Argentina: in South America, there are generally two types of empanada: one made with wheat flour and fried or baked in dough with a crimped edge and the other made with cornmeal and usually fried in an envelope-style form. The Argentine variety, the crimped-edge type, is usually filled with carne molida (ground meat), carne cortada (sliced meat), pollo (chicken), jamon y queso (ham and cheese) or verdura (kale, spinach and/or other greens). They often contain other ingredients such as chopped hard-boiled egg, green olives, chopped garlic or onion and are also available in flavors such as roquefort, humita (hominy or creamy corn), brotola (forkbeard fish), atun (tuna) or even pulpo (octopus). At Easter, there is the Cuaresma (Lent) empanada (usually a fish mixture). Each flavor of empanada has a distinct shape, making it easy to distinguish which empanada contains which filling (once you learn the shapes...)

Venezuela: the fried cornmeal empanada is the most common in Venezuela.

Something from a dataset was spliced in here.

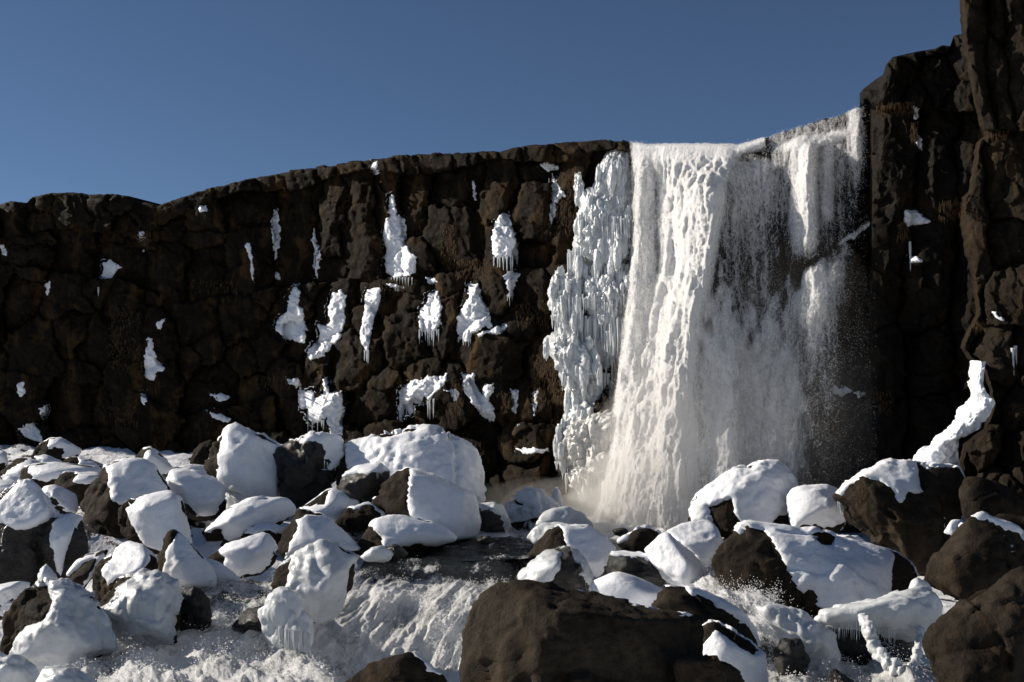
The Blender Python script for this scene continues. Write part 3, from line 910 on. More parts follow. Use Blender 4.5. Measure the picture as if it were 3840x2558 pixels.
ice_patch([(690, 900), (715, 895), (722, 915), (745, 905), (740, 870), (752, 868), (758, 905), (785, 900), (791, 940), (786, 1002), (762, 1000), (750, 960), (720, 975), (705, 960), (712, 940), (692, 940)],
          'branching ice patch low on the cliff above the tall snowy boulder', [(705, 760, 965, 6, 0.2, 0.6)], thick=0.14)
ice_patch([(1268, 395), (1278, 420), (1290, 430), (1301, 450), (1282, 460), (1276, 490), (1268, 514), (1261, 485), (1270, 450)], 'knobbly ice drip beside dry grass near the cliff rim', thick=0.14, mat='ice')
ice_patch([(2080, 484), (2105, 482), (2140, 508), (2110, 517), (2085, 520), (2075, 510)], 'snow clump on a ledge to the right of the fall', thick=0.14)
ice_patch([(2088, 592), (2105, 588), (2122, 600), (2105, 606), (2092, 602)], 'tiny snow clump on the dark wall right of the fall, lower of two')
for pg in ([(855, 372), (868, 370), (870, 398), (862, 402), (856, 390)], [(456, 472), (475, 470), (476, 486), (460, 488)], [(1086, 418), (1092, 420), (1096, 460), (1088, 460)],
           [(565, 555), (575, 560), (582, 600), (584, 650), (578, 640), (576, 600), (566, 575)], [(1187, 1032), (1230, 1030), (1262, 1032), (1262, 1039), (1200, 1043)], [(355, 737), (378, 733), (372, 756), (362, 756)],
           [(978, 637), (1000, 633), (1006, 648), (982, 653)], [(886, 652), (910, 655), (940, 662), (910, 668)], [(1020, 897), (1050, 893), (1056, 915), (1044, 926), (1036, 905)], [(660, 872), (685, 868), (692, 885), (680, 895), (674, 880), (665, 890)],
           [(472, 942), (495, 948), (531, 962), (525, 971), (500, 965)], [(485, 907), (515, 905), (532, 915), (505, 925)], [(38, 880), (55, 878), (58, 905), (45, 912), (38, 900)], [(105, 650), (118, 645), (115, 670), (105, 685)],
           [(315, 530), (332, 535), (322, 552)], [(1240, 378), (1262, 372), (1285, 388), (1262, 396)], [(322, 905), (335, 900), (338, 925), (326, 930)], [(632, 625), (642, 628), (644, 645), (632, 642)], [(0, 560), (12, 565), (18, 590), (4, 585)],
           [(2108, 310), (2122, 318), (2120, 345), (2110, 340)], [(2098, 245), (2112, 250), (2112, 275), (2100, 270)], [(1222, 900), (1240, 893), (1238, 930), (1228, 955)], [(1905, 895), (1918, 884), (1930, 892), (1944, 888), (1958, 900), (1936, 912), (1912, 906)], [(1964, 904), (1978, 897), (1992, 906), (1972, 913)], [(2276, 715), (2290, 720), (2310, 740), (2296, 735)]):
    plaster('snow_patch', pg, 0.06, parent=cliff)
for x, y, l in ((330, 575, 0.45), (226, 660, 0.4), (2092, 555, 0.9), (2328, 800, 0.7), (2334, 795, 0.5), (1192, 975, 0.6)):
    d_, p_, n_ = cast(x, y)
    if d_:
        r_ = rays(x, y); r_ /= np.linalg.norm(r_); icicle(CAM + r_ * (d_ - 0.08), l, 0.09, cliff)

# ---- dry grass and moss hanging on the ledges ------------------------
GV, GF = [], []


def tuft(x0, y0, x1, y1, n, lmin=0.12, lmax=0.4, bvh=None):
    for _ in range(n):
        x, y = r3.uniform(x0, x1), r3.uniform(y0, y1)
        d, p, nn = cast(x, y)
        if d is None: continue
        p = np.array(p); nn = np.array(nn)
        L = r3.uniform(lmin, lmax); out = nn * 0.4 + np.array([r3.uniform(-.5, .3), -0.35, r3.uniform(-0.2, 0.5)])
        tip1 = p + out * L * 0.45; tip2 = tip1 + np.array([r3.uniform(-.25, .15), -0.1, -1.0]) * L * 0.75
        w = np.array([0.013, -0.006, 0.0]) * r3.uniform(0.6, 1.4)
        b = len(GV); GV.extend([p - w, p + w, tip1 + w * .8, tip1 - w * .8, tip2])
        GF.extend([[b, b + 1, b + 2], [b, b + 2, b + 3], [b + 3, b + 2, b + 4]])


for a in ((1050, 595, 1130, 640, 420), (1300, 390, 1340, 425, 220), (1222, 815, 1285, 925, 800), (1145, 1000, 1178, 1035, 240), (1268, 960, 1296, 1040, 240), (1262, 440, 1322, 540, 160),
          (328, 535, 348, 565, 160), (250, 700, 325, 850, 260), (440, 645, 550, 675, 100), (870, 645, 950, 668, 90), (1190, 690, 1290, 750, 120), (1015, 520, 1050, 620, 140),
          (240, 935, 320, 980, 120), (590, 865, 690, 895, 90), (1035, 880, 1066, 950, 120), (2015, 236, 2100, 262, 240), (2094, 280, 2108, 325, 80), (2160, 460, 2222, 505, 180), (2064, 510, 2086, 550, 80), (2236, 738, 2266, 758, 90),
          (2250, 300, 2315, 315, 80), (1970, 895, 2050, 950, 120), (1155, 900, 1178, 950, 80), (1282, 870, 1298, 925, 100)):
    tuft(*a, lmin=0.08, lmax=0.30)
grass = obj('dry_grass', make_mesh('dry_grass', np.array(GV), np.array(GF), M['grass'], smooth=False))
tag(grass, 'tawny dry grass and moss hanging from the cliff ledges', 'grass', kind='stuff'); STATS['tris'] += len(GF)


# ================================================================== ICEFALL beside the waterfall
icefall = tag(obj('icefall', None, loc=wall(1360, 1150, 0.8)), 'tall frozen fall of bulging white ice and icicles left of the waterfall', 'icefall')
IL = np.array(icefall.location)


def ice_part(name, sil, d, T, mat='ice', p=8, sub=5, amp=1.0, bulge=1.0):
    S = np.array(sil, float); c0 = S.mean(0)
    A = wall(S[:, 0], S[:, 1], np.full(len(S), d))
    fr = S * 0.72 + c0 * 0.28
    Fp = wall(fr[:, 0], fr[:, 1], np.full(len(S), d + T))
    bk = wall(S[:, 0], S[:, 1], np.full(len(S), d - 0.7))
    P = np.concatenate([A, Fp, bk])
    size = math.sqrt(np.ptp(A[:, 0]) * np.ptp(A[:, 2]))
    c, dirs, r, F, low, hi = rock_geo(P, sub, p, min(size, 1.6), amp, 'ice')
    V0 = c + dirs * r[:, None]
    b2 = billow(V0 * np.array([4.6, 4.6, 1.3]), 4, 0.6) - 0.45
    V = dirs * ((r - 0.06) + low + hi * 1.3 * bulge + b2 * 0.20 * bulge)[:, None]
    STATS['tris'] += len(F)
    collect(c + V, F)
    return obj(name, make_mesh(name, V, F, M[mat]), parent=icefall, loc=c - IL), c + V


for sil, d, T in (
        ([(1385, 360), (1420, 335), (1448, 345), (1452, 420), (1440, 520), (1400, 540), (1370, 520), (1362, 440)], 0.45, 0.45),
        ([(1335, 440), (1370, 430), (1400, 470), (1440, 480), (1446, 580), (1430, 640), (1370, 640), (1325, 600), (1328, 520)], 0.6, 0.6),
        ([(1320, 395), (1334, 392), (1342, 430), (1336, 470), (1322, 455)], 0.5, 0.25),
        ([(1270, 625), (1310, 622), (1345, 628), (1350, 700), (1330, 745), (1275, 740), (1266, 690)], 0.75, 0.5),
        ([(1340, 625), (1400, 622), (1445, 640), (1440, 720), (1420, 760), (1365, 765), (1340, 710)], 0.75, 0.55),
        ([(1285, 720), (1340, 725), (1400, 735), (1420, 800), (1400, 850), (1330, 850), (1285, 800)], 0.6, 0.3),
        ([(1245, 785), (1275, 765), (1335, 775), (1365, 805), (1380, 850), (1350, 890), (1300, 880), (1270, 830)], 0.95, 0.6),
        ([(1300, 850), (1350, 830), (1395, 860), (1400, 920), (1375, 965), (1320, 970), (1300, 920)], 0.8, 0.4),
        ([(1295, 930), (1340, 920), (1395, 925), (1400, 990), (1350, 1010), (1295, 1005)], 1.0, 0.5),
        ([(1275, 1000), (1300, 965), (1360, 985), (1390, 955), (1425, 935), (1448, 945), (1440, 990), (1405, 1040), (1370, 1080), (1300, 1085), (1272, 1050)], 1.3, 0.9),
        ([(1305, 1060), (1350, 1060), (1395, 1030), (1410, 1060), (1395, 1090), (1330, 1100)], 1.6, 0.7),
        ([(1318, 1070), (1352, 1062), (1368, 1100), (1352, 1155), (1335, 1162), (1312, 1120)], 1.5, 0.5)):
    ice_part('ice_bulge', sil, d, T, mat='warm_ice' if sil[0][1] > 990 else 'ice', sub=6 if len(sil) > 8 or sil[0][1] in (1270, 360, 625) else 5)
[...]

The fillings usually include meat, fish and queso blanco (a type of semi-hard, salty white cheese). Since Venezuela has a long coastline on the Caribbean, many empanadas are filled with locally caught fish such as cazón (school shark), oysters, clams or shrimp, especially on Isla Margarita (Margarita Island) and because of the Caribbean influence, can include caraotas (stewed black beans), raisins, plantains, panela (solid cane sugar) or guiso (a type of meat or chicken stew made with red wine, red peppers and capers).

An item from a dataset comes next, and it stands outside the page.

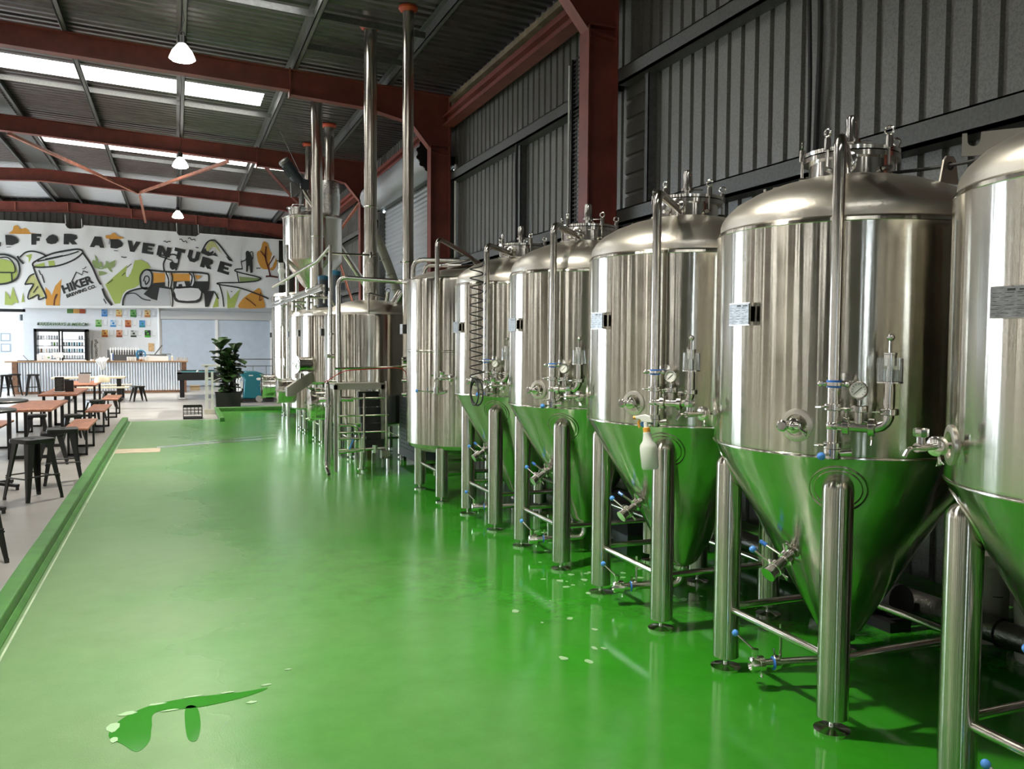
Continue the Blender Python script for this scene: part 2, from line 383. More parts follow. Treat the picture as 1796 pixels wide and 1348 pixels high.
# back wall: white lower part, dark cladding above, open bright bay at the left
struct(MB().box((-4.72, Y1, 0), (3.62, Y1+0.12, 2.9)), 'wall_back', WHITE, smooth=False)
m = MB(); clad_y(m, Y1+0.13, LX, WX, 2.75, 6.5); struct(m, 'wall_back', CLAD, smooth=False)
struct(MB().box((LX, 35.9, 0), (-4.72, 36, 3.0)).box((-4.80, Y1, 0), (-4.72, 35.9, 2.9)), 'wall_back', WHITE, smooth=False)
struct(MB().box((LX, Y1, 2.56), (-4.72, Y1+0.12, 2.66)), 'trim_7', BLACKM)
struct(MB().box((3.62, Y1-0.05, 0), (WX, Y1+0.1, 2.75)), 'wall_back', mat('grey_end_panel', (0.20, 0.20, 0.19), 0.5), smooth=False)  # plain grey panel at the right end of the back wall
# lintel strip, white pipe, door panels on the back wall
struct(MB().box((-0.52, Y1-0.10, 2.40), (3.5, Y1, 2.70)), 'trim_8', mat('pale_grey_lintel', (0.55, 0.55, 0.54), 0.5), bevel=0.01)
PANEL = mat('pale_blue_grey_panel', (0.50, 0.57, 0.66), 0.4, var=0.05)
for i, (a, b) in enumerate(((-0.48, 1.30), (1.40, 3.22))):
    struct(MB().box((a, Y1-0.06, 0.02), (b, Y1-0.01, 2.38)), 'door_%d' % (i+2), PANEL, bevel=0.008)
struct(MB().box((1.30, Y1-0.09, 0), (1.40, Y1, 2.40)).box((3.22, Y1-0.09, 0), (3.34, Y1, 2.40)), 'trim_9', WHITEP)
struct(MB().cyl((-0.57, Y1-0.06, 0), (-0.57, Y1-0.06, 2.85), 0.045, 12).cyl((3.33, Y1-0.16, 0), (3.33, Y1-0.16, 2.8), 0.05, 12), 'trim_10', WHITEP)
# roller shutter in the right wall
m = MB(); sheet(m, corr_profile(0.0, 5.1, 0.095, 0.018, 'sine'), lambda a, o: (WX+0.03-o, 14.62, a), lambda a, o: (WX+0.03-o, 20.02, a))
d1 = struct(m, 'door_1', SHUTTER)
dr_ = MB(); R_ = 0.30; nn = 40
dr_.lathe([(0.05, 0), (R_, 0), (R_, 5.05), (0.05, 5.05)], n=40, c=(4.30, 14.75, 4.98), axis=(0, 1, 0)); dr_.build('shutter_roll', SHUTTER, d1)
dd = MB()
for yy in (14.74, 19.8):
    pts = []
    for k in range(28):
        rr = R_+0.025 if k % 2 else R_-0.01; t = 2*PI*k/28
        for s_ in (-0.06, 0.06): pts.append((rr*math.cos(t+s_), rr*math.sin(t+s_)))
    dd.prism(pts, (4.30, yy, 4.98), (1, 0, 0), (0, 0, 1), (0, -1, 0), 0.02)
dd.build('shutter_roll_end', BLACKM, d1)
dd = MB(); dd.box((4.50, 14.55, 0), (4.66, 14.66, 4.7)).box((4.50, 19.98, 0), (4.66, 20.1, 4.7)); dd.build('shutter_guide', GALVD, d1)
# roof sheets with translucent strips
SKY = mat('daylit_sheet_and_added_strip', (0.9, 0.9, 0.88), 0.5, emit=(1.0, 0.99, 0.95), estr=4.5)  # daylit roof sheet; the added wall strips glow with it too
sky_r = [(-1.6, -0.7, -3.0, 1.6), (4.3, 5.2, -3.0, 1.6), (10.95, 11.78, -3.0, 1.6), (16.45, 17.33, -3.0, 1.56), (22.45, 23.35, -2.9, 3.1)]
sky_l = [(4.3, 5.2, -9, -3.8), (10.95, 11.78, -9, -3.8), (16.45, 17.33, -9, -3.8), (22.45, 23.35, -9, -3.8)]
def roof_patch(mb, x0, x1, y0, y1):
    if x1-x0 < 0.01 or y1-y0 < 0.01: return
    sheet(mb, corr_profile(y0, y1, 0.19, 0.032, 'trap'), lambda a, o: (x0, a, roof_z(x0)+o), lambda a, o: (x1, a, roof_z(x1)+o))
rm = MB(); rp = MB()
for lst, xa, xb in ((sky_r, RX, WX+0.1), (sky_l, LX-0.1, RX)):
    y = Y0
    for (s0, s1, a, b) in lst:
        roof_patch(rm, xa, xb, y, s0); roof_patch(rm, xa, a, s0, s1); roof_patch(rm, b, xb, s0, s1)
        y = s1
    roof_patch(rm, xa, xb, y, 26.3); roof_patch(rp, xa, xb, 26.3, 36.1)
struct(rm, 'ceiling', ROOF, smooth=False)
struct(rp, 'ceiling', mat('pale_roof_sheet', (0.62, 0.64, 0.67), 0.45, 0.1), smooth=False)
n = 0
for lst in (sky_r, sky_l):
    for (s0, s1, a, b) in lst:
        n += 1; q = MB(); roof_patch(q, a, b, s0, s1); struct(q, 'light_strip_%d' % n, SKY, smooth=False)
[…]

Wow...hot, hot, hot! Sampling extra spicy Jamaican meat pies near Kensington Market, Toronto, Canada (photo by Luis Bastardo) 

England: the UK's version of empanadas are called Cornish Pasties. Generally larger than other empanadas, pasties are normally filled with a mixture of beef, potato, onion, and root vegetables such as turnips, swedes (rutabagas), beets or carrots. They are generally mild in flavor and much less spicy than South American or Asian empanadas. It was a popular lunch for day laborers in England for many years, as it was a hearty, inexpensive lunch that could be easily transported, required no cutlery and came complete with a toss-away pastry handle (the crusty fluted edge), leaving the other hand free for an restorative mug of ale. The Scottish version, a Bridie, has a more delicate pastry and does not contain potatoes.

Italy: the Calzone (Italian for "stocking" or "trouser") is well-known and popular throughout the world, and usually contains mozzarella and/or ricotta, garlic, tomato sauce and pepperoni or sausage. In Italy, versions vary widely, depending on the region. Fillings may include onions, broccoli, anchovies, regional meats and sausages, whole roasted garlic cloves, olives and homemade Italian cheeses. They are often served with a marinara style sauce for dipping.

Crispy samosas filled with paneer (fresh Indian cheese), carrot, peas and spices (photo courtesy of http://www.orientalfoods.biz/)

Jamaica: if you've ever visited a city with a large Jamaican population or visited the Caribbean, you are probably already familiar with the delicious Jamaican Meat Patty. With spice levels ranging from Mildly Spicy to Medium Hot to Smoke Coming Out of Your Ears, these tasty patties are usually filled with ground beef, goat or lamb, or occasionally fish, shellfish or a local fruit known as ackee, which when cooked, resembles scrambled eggs. The crust is tinted yellow with either egg yolk or turmeric and flavored with curry, ginger, garlic, cumin, allspice, cardamom, scotch bonnet peppers (habaneros) and sometimes Jamaican rum.

India: because of the large vegetarian population in India, the empanadas known as Samosas often don't contain meat (although it is possible to buy a chicken, lamb or fish-stuffed samosa depending on the region). Unlike other empanadas, samosas are wrapped in a triangular form, rather than a crescent shape and contain ingredients such as onions, lentils, chick peas, carrots, paneer (homemade Indian cheese), chilies, cabbage leaves, eggplant, potato, pumpkin or chutney and can be spiced with tamarind, curry (curry blends vary widely in India), coriander, mint or chopped Kaffir Lime leaves. In a country as diverse as India, there are staggering possibilities of spicy filling combinations, all delicious and addictive.

Delicious homemade perogies with onion and bacon dressing (photo courtesy of http://thibeaultstablerecipes.blogspot.com/)

Poland: Perogies are Poland's version of empanadas and can be baked, fried or boiled and are traditionally served with sour cream, bacon fat or apple sauce. Fillings include mashed potato, onion, cabbage, cheese (e.g. farmer's cheese, a sheep's milk such as bryndza or fresh white curd), mushrooms or seasonal vegetables.  
Many other countries and cultures have their own versions of empanadas: the Indonesian Panada, the Nigerian Meat Pie, the French Canadian Meat Pies, the Virgin Island Paté, the Chinese Jiaozi, the Jewish Knish. Most of them originated in peasant cooking traditions as a method of using leftovers efficiently or providing portable, inexpensive lunches for workers, but have happily spread to every part of the globe, much to the delight of hungry travelers on the go everywhere.